Going from the top of the data below, give again each line through the one containing "S.cycles.max_bounces = 6;", both ends kept.

---

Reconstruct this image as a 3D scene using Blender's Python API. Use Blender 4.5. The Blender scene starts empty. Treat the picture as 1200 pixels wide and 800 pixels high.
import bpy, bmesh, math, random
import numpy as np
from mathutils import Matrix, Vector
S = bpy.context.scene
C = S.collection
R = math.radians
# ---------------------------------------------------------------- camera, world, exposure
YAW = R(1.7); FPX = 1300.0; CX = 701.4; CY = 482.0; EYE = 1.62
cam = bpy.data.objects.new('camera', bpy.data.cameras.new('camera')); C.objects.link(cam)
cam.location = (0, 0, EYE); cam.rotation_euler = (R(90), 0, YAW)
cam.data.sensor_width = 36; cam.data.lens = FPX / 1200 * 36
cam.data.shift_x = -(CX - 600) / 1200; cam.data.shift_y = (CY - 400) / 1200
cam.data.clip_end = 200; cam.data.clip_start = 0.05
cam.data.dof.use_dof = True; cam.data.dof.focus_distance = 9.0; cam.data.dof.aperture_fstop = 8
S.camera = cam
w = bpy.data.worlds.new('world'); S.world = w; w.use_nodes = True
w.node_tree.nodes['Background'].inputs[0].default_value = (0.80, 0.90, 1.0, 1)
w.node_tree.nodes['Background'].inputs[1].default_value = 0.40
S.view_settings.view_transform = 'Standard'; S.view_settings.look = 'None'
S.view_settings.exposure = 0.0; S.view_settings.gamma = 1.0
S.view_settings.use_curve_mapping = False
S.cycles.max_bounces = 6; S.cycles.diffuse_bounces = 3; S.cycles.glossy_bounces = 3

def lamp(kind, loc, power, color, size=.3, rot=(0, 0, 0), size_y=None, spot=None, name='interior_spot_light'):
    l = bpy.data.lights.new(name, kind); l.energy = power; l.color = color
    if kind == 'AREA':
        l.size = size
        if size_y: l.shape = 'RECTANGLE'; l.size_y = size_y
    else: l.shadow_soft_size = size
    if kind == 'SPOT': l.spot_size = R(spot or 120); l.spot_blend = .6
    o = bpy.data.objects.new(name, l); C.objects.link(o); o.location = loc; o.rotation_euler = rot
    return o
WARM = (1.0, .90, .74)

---

[Problem solution]:
Reconstruct this image as a 3D scene using Blender's Python API. Use Blender 4.5. The Blender scene starts empty. Treat the picture as 1200 pixels wide and 800 pixels high.
import bpy, bmesh, math, random
import numpy as np
from mathutils import Matrix, Vector
S = bpy.context.scene
C = S.collection
R = math.radians
# ---------------------------------------------------------------- camera, world, exposure
YAW = R(1.7); FPX = 1300.0; CX = 701.4; CY = 482.0; EYE = 1.62
cam = bpy.data.objects.new('camera', bpy.data.cameras.new('camera')); C.objects.link(cam)
cam.location = (0, 0, EYE); cam.rotation_euler = (R(90), 0, YAW)
cam.data.sensor_width = 36; cam.data.lens = FPX / 1200 * 36
cam.data.shift_x = -(CX - 600) / 1200; cam.data.shift_y = (CY - 400) / 1200
cam.data.clip_end = 200; cam.data.clip_start = 0.05
cam.data.dof.use_dof = True; cam.data.dof.focus_distance = 9.0; cam.data.dof.aperture_fstop = 8
S.camera = cam
w = bpy.data.worlds.new('world'); S.world = w; w.use_nodes = True
w.node_tree.nodes['Background'].inputs[0].default_value = (0.80, 0.90, 1.0, 1)
w.node_tree.nodes['Background'].inputs[1].default_value = 0.40
S.view_settings.view_transform = 'Standard'; S.view_settings.look = 'None'
S.view_settings.exposure = 0.0; S.view_settings.gamma = 1.0
S.view_settings.use_curve_mapping = False
S.cycles.max_bounces = 6; S.cycles.diffuse_bounces = 3; S.cycles.glossy_bounces = 3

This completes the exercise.